The Supreme Court Monday issued notice to the central government on a plea seeking the transfer of a petition from the Delhi High Court to the apex court for making service providers pay for the excess spectrum allocated to them.


A bench of Justice G.S. Singhvi and Justice S.J. Mukhopadhaya issued the notice – also to seven service providers – returnable in four weeks, after petitioner Telecom Watchdog, an NGO, told the court that it was already seized of a similar plea in Yakash Anand vs Union of India and others.


The transfer petition said that the NGO had moved the high court in 2008 and the plea was pending there as “regular matter”. It pleaded for the transfer of its petition to the apex court as the top court too was hearing a plea addressing exactly the same issue.

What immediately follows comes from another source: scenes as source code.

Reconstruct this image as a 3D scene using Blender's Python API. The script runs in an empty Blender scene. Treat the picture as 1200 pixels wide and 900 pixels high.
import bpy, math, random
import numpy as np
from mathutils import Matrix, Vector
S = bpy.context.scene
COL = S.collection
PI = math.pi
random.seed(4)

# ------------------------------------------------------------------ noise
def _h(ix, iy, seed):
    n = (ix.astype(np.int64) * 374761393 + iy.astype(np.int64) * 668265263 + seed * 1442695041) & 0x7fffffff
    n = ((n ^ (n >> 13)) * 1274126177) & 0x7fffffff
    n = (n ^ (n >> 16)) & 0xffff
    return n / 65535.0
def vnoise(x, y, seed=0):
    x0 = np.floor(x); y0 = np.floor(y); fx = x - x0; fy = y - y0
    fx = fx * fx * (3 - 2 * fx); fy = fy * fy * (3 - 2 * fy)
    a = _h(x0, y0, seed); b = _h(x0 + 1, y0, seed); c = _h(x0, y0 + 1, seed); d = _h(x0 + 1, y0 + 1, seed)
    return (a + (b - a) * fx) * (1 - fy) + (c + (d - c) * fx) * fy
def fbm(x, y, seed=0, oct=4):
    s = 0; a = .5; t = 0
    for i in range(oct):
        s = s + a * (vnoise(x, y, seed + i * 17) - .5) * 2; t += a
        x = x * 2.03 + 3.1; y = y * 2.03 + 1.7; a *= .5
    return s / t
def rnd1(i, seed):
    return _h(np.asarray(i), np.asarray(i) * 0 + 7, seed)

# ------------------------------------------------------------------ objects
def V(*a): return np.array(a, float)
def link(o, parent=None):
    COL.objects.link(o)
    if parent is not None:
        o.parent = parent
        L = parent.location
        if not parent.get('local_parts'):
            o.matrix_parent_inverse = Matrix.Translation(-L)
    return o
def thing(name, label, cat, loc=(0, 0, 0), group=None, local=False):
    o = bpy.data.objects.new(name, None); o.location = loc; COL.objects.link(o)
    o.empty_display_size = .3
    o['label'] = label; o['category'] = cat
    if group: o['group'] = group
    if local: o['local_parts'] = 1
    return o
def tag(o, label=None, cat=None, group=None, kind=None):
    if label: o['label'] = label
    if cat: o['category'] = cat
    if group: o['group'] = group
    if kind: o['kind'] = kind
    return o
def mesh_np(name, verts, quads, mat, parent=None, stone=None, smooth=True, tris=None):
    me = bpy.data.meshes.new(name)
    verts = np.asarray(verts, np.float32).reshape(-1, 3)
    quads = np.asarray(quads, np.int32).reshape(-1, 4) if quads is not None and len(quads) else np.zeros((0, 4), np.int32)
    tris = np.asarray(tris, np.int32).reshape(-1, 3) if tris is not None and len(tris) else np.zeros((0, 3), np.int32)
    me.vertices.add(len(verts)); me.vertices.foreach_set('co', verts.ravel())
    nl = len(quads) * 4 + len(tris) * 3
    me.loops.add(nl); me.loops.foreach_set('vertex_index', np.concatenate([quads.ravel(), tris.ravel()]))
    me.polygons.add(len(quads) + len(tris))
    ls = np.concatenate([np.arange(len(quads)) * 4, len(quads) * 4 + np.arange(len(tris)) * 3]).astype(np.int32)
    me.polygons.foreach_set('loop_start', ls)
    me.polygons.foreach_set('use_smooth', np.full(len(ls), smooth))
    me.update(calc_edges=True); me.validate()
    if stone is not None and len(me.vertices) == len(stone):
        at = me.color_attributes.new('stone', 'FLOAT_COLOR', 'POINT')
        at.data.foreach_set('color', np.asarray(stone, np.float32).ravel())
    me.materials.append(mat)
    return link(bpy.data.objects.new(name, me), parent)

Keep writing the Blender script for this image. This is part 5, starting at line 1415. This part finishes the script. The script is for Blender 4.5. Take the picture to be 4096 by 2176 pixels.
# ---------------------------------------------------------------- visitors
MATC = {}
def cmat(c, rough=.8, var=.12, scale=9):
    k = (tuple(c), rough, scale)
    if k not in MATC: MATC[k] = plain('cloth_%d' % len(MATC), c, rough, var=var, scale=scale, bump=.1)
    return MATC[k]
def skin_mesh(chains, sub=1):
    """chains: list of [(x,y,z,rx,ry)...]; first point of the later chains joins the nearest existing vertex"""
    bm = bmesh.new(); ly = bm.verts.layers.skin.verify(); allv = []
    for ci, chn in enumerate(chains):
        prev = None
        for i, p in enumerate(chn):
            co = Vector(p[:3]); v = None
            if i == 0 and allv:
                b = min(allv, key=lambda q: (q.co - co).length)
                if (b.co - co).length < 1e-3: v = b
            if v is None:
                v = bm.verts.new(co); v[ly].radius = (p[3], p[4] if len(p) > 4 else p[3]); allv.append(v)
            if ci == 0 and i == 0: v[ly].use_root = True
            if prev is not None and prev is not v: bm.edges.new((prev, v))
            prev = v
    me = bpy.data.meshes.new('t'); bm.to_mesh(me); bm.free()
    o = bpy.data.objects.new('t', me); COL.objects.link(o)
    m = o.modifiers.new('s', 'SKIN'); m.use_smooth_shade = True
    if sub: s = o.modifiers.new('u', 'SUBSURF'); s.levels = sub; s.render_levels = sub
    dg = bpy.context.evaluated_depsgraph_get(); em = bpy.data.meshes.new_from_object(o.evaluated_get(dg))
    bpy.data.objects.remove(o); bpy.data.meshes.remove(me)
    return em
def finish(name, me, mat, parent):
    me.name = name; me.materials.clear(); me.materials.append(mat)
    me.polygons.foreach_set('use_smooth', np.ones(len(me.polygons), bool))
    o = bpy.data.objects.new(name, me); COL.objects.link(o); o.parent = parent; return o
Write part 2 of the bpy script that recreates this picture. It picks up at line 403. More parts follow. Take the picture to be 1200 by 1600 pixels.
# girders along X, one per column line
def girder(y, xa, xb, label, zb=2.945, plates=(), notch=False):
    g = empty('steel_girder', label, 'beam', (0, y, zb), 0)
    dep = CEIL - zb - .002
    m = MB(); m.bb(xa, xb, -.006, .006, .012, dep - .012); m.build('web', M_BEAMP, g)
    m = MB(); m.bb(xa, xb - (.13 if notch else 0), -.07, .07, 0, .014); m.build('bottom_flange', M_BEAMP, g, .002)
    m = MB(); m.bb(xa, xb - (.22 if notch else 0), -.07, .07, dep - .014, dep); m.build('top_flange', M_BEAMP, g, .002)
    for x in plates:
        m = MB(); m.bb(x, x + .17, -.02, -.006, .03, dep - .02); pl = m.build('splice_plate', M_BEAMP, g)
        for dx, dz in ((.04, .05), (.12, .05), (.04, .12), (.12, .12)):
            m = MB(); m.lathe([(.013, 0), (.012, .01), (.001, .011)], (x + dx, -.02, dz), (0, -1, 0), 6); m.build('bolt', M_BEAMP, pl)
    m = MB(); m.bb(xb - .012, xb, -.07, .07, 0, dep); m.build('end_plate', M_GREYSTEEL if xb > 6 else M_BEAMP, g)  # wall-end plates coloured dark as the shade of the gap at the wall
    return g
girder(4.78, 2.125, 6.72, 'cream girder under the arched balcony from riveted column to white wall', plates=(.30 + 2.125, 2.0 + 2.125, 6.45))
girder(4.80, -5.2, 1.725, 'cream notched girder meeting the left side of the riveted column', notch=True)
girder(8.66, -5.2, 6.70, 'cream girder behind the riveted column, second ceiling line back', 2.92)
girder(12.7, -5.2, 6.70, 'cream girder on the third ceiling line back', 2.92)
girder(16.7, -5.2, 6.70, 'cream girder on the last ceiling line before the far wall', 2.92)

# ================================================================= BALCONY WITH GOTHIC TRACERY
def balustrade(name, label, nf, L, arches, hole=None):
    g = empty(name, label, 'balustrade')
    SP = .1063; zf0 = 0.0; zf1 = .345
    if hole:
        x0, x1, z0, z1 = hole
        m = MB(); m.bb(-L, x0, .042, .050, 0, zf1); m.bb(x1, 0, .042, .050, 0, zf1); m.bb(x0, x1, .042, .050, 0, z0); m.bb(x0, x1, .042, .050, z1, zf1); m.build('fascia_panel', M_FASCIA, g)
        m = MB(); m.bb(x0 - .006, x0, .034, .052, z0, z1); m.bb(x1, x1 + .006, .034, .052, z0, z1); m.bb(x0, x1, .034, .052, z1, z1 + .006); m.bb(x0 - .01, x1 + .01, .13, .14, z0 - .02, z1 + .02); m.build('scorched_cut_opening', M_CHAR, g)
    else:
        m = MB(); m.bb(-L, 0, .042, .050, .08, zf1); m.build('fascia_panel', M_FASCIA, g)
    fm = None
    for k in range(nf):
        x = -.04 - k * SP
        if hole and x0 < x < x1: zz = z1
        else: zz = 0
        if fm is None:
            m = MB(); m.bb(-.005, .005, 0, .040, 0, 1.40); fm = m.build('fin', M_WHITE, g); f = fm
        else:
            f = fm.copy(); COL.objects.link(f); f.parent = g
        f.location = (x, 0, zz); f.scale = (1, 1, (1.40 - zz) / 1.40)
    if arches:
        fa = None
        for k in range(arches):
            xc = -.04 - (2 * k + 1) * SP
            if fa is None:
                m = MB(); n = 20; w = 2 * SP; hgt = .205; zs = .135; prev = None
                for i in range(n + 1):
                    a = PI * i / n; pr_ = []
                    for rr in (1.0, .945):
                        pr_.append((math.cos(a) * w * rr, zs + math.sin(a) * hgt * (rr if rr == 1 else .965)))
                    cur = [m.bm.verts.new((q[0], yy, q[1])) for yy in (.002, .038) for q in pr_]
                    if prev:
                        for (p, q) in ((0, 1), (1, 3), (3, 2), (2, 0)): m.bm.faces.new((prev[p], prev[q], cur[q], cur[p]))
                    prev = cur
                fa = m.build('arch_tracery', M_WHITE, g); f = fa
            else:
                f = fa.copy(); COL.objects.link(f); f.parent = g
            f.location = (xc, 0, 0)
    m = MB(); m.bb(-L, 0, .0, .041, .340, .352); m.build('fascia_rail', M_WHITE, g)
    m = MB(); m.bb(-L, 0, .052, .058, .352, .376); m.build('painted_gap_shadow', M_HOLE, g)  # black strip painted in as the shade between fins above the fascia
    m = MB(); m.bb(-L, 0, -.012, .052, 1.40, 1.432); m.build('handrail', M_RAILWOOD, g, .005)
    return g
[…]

The Telecom Watchdog had moved the high court contending that as per licence conditions, the DoT could have allocated a maximum of 4.5/4.4/6.2 MHz spectrum to telecom operators but the telecom department allocated spectrum in excess of their entitlement and that too without charging any additional licence fee.

The charges on the excess spectrum, the petition said, were not recovered by the DoT despite the Telecom Regulatory Authority of India (TRAI) in 2007, 2010 and 2011 recommending the department charge for any extra spectrum allocated to service providers.

The petition said that the TRAI had said that even after paying for the excess spectrum, the telecom operators could not retain more than 8 MHz in all circles and 10 MHz in Delhi and Mumbai.


Based on the price recommended by the TRAI, the Comptroller and Auditor General, in its November 2010 report, had worked out a loss of Rs.36,993 crore to public exchequer on account of free allocation of spectrum beyond the contractual limits.


The petition said that the recovery from private telecom companies was pending ever since TRAI raised the issue in 2007. Nothing material has been done except setting up committees after committees, the petition said.


The petition said that spectrum was a scarce resource and should be allocated through auction and could not be distributed in this manner free of cost.